Je ne vais pas tourner autour du pot, je ne peux plus encadrer certaines pratiques commerciales. Je devrais la fermer, faire le dos rond et mon taff de libraire, ouvrir mes cartons, afficher mon plus beau sourire et vendre mes bouquins, mais là j’en peux plus. Ras-le-bonnet. Je me dois de vous (ré)expliquer ce qu’il est d’usage d’appeler dans la profession un « office sauvage ».
Alors kècecé ? Le bureau d’un personnel administratif disposé dans un habitat naturel, livré à la merci des animaux et du climat ? Non, en fait c’est beaucoup plus simple : c’est une pratique qui consiste à envoyer à un client une marchandise qu’il n’a pas demandée, et de lui facturer sans évidemment lui demander son avis. Alors les plus blasés et aguerris d’entre vous me diront : « Mais enfin Jeaaaaaan, tu sais bien que c’est comme ça, qu’on y peut rien. On peut pas lutter contre ces mastodontes, fais-toi enfin une raison ». Libre à vous d’accepter ça, moi je m’y refuse. D’autant que c’est loin d’être la première fois.
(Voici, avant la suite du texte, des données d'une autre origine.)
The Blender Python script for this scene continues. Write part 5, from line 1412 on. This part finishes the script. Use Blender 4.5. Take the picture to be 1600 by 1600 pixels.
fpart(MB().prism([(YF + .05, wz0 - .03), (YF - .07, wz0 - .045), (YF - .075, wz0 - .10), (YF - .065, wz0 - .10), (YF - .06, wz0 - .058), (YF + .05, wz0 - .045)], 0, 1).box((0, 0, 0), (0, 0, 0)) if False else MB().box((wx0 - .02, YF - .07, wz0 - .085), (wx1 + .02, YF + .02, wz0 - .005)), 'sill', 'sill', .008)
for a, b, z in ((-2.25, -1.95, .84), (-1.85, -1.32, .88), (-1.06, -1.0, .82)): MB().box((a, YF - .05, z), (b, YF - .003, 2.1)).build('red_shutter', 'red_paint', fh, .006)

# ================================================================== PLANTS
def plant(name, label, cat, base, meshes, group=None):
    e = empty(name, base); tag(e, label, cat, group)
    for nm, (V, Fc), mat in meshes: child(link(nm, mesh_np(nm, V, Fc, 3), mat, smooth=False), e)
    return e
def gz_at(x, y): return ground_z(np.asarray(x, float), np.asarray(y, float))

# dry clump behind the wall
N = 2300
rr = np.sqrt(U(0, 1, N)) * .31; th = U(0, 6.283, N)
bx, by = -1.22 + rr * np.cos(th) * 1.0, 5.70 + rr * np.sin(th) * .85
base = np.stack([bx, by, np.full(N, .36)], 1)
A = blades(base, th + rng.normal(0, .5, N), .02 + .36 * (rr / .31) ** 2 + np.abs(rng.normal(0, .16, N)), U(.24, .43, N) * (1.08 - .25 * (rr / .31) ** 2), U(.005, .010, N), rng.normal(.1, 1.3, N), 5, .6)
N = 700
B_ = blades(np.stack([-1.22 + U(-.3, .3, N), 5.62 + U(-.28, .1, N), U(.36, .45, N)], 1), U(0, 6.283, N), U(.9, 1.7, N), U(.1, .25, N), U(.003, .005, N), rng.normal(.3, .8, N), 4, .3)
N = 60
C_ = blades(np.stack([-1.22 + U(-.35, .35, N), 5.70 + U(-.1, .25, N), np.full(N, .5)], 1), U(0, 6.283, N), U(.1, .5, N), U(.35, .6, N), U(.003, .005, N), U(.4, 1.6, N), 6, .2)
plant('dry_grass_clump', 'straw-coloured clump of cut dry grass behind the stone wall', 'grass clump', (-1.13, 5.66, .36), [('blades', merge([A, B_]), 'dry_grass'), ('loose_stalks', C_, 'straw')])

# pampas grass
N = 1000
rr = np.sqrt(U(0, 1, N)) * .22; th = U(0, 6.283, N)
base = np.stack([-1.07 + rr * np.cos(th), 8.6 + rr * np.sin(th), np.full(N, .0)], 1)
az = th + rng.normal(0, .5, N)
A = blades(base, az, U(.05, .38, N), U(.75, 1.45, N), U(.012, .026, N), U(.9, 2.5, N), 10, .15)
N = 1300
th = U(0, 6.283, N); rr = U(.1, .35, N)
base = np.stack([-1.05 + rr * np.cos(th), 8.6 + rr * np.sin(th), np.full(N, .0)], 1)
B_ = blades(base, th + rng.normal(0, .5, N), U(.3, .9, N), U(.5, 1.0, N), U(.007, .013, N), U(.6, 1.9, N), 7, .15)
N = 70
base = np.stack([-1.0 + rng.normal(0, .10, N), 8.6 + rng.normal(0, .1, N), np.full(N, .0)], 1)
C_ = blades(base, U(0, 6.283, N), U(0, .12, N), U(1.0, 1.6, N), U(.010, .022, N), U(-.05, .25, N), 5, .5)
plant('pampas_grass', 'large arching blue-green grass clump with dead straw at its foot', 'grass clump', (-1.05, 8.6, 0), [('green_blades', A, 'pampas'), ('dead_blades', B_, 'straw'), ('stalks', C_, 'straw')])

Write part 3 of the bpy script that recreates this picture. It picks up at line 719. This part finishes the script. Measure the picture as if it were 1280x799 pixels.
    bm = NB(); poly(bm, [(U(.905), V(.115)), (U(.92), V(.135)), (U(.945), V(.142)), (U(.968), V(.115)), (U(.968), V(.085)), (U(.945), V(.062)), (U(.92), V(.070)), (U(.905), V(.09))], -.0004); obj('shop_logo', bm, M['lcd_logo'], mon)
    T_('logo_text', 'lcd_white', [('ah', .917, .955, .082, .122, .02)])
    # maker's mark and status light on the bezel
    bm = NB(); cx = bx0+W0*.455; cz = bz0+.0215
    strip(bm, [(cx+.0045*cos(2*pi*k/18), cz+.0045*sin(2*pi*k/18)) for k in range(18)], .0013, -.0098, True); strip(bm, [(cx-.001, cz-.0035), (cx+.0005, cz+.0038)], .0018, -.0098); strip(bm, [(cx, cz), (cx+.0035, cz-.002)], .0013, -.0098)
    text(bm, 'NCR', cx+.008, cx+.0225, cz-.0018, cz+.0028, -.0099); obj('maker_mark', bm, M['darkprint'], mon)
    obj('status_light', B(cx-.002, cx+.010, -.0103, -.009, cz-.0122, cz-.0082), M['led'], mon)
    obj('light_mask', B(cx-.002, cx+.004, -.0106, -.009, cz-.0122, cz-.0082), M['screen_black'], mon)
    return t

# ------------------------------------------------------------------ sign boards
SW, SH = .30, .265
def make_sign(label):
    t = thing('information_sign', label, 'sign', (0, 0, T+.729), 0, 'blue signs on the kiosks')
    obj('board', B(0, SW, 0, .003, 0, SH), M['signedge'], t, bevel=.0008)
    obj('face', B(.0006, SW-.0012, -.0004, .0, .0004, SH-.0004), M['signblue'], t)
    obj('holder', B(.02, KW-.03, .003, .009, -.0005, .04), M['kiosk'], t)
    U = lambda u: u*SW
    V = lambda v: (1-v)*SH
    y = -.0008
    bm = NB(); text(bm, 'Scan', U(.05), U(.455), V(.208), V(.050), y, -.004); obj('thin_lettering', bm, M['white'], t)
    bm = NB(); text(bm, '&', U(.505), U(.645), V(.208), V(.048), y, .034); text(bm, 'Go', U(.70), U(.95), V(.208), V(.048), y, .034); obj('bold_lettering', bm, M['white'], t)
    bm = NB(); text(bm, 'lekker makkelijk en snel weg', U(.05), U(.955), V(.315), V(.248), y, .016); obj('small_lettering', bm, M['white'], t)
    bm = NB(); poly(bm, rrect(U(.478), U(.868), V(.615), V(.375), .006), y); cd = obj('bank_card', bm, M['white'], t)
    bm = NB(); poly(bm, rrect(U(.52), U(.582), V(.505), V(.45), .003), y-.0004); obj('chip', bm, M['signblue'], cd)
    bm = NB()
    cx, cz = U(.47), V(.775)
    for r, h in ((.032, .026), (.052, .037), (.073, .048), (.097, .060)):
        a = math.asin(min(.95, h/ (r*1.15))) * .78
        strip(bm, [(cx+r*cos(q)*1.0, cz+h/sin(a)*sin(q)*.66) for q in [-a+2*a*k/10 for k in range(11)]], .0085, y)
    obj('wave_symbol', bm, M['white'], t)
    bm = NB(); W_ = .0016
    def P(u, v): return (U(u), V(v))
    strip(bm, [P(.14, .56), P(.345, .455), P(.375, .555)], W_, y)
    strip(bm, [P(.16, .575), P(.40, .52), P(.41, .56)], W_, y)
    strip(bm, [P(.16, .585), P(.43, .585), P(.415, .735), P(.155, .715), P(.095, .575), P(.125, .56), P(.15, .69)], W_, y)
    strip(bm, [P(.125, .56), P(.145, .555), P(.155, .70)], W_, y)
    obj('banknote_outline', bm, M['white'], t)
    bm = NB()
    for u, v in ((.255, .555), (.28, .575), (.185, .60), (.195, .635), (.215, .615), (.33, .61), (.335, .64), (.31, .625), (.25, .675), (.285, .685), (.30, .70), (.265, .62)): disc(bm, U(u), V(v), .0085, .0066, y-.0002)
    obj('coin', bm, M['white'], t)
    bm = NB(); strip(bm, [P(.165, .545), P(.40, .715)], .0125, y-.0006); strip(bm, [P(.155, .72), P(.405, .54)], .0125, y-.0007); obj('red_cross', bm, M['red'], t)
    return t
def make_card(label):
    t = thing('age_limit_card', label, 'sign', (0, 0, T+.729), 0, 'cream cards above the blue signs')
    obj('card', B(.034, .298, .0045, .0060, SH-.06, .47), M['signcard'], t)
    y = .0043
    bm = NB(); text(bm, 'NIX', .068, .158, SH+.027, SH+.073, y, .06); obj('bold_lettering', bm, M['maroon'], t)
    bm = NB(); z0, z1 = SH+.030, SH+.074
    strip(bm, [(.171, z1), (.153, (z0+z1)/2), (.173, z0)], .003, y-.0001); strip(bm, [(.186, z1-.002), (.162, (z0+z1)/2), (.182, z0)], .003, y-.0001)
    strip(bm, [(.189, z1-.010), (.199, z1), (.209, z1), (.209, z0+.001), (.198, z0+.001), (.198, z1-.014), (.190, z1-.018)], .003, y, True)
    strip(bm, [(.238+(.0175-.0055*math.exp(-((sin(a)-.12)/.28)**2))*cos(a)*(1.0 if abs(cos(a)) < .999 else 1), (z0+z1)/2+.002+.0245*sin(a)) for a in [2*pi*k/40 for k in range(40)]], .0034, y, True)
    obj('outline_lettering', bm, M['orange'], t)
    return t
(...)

Là, comment vous dire… ils y sont pas allés avec le dos de la cuillère. ça a commencé il y a 2 semaines : on a reçu 12 exemplaires du dernier roman en poche de Guillaume Musso, « la jeune fille et la nuit ». 12 exemplaires que nous n’avons JAMAIS COMMANDES.
Ensuite, nous avons reçu par la poste ce qu’on appelle un service de presse, du prochain roman de toujours Guillaume Musso, « La vie secrète des écrivains » à paraitre dans quelques jours chez Calmann-Levy . En gros, c’est un exemplaire destiné au libraire, ou au journaliste, pour qu’il.elle puisse lire l’ouvrage un peu avant sa parution. Livre qu’en général il.elle sent bien et va s’engager à vendre et défendre. Sauf que là non plus on l’a jamais demandé. D’ailleurs, habituellement, c’est l’éditeur qui envoie les services de presse que l’on demande. Là, le pli nous a été envoyé par Hachette (le diffuseur/distributeur).
Aujourd’hui, ce sont 6 exemplaires en grand format de ce dernier titre qui sont sensés venir garnir les tables de nouveautés de notre librairie. 6 exemplaires que nous n’avons encore une fois jamais commandés, et qu’une direction commerciale indésirable s’est sentie obligée de nous fourguer.
Que l’on soit bien clairs : il ne s’agit EN AUCUN CAS d’une erreur humaine ou logistique, mais l’acte délibéré d’une entité commerciale (encore indéfinie) pour inonder des librairies avec un énième enjeu. S’il s’agit du diffuseur (celui qui en gros s’occupe de la commercialisation du livre), c’est pour rassurer l’éditeur et lui dire : « ne vous en faites pas, les mises en place du prochain Musso sont exceeeeptionnelles ! ». Si l’éditeur est au courant, cela fait de lui un complice.
En fait, dans la vraie vie, si on faisait ça, ça ressemblerait à un truc du genre : vous entrez dans une librairie pour flâner, vous regardez un peu ce qu’il se fait, et au moment de vous en aller le libraire vient vous voir, met des livres dans vos mains, et vous demande d’aller les payer.
C’est aussi simple et dingue que ça.
C’est ce qu’on appelle de la vente forcée, et évidemment, cela est puni par la Loi.
Alors cher Guillaume ne m’en veut pas, on n’a absolument rien contre toi et on t’embrasse bien fort, mais comprend qu’on n’ait pas très envie de participer à cet inévitable et merveilleux succès, au regard des pratiques commerciales qui l’entourent. Tu n’y es strictement pour rien, mais il nous paraissait utile de te prévenir de ce qui se fait dans ton dos.
Et petite note à la Direction Commerciale d’Hachette : Vous vous en doutez, mais le Syndicat de la librairie française vient bien évidemment d’être saisi de ce fâcheux événement, ainsi que le Syndicat National de l’Edition, et la DGCCRF.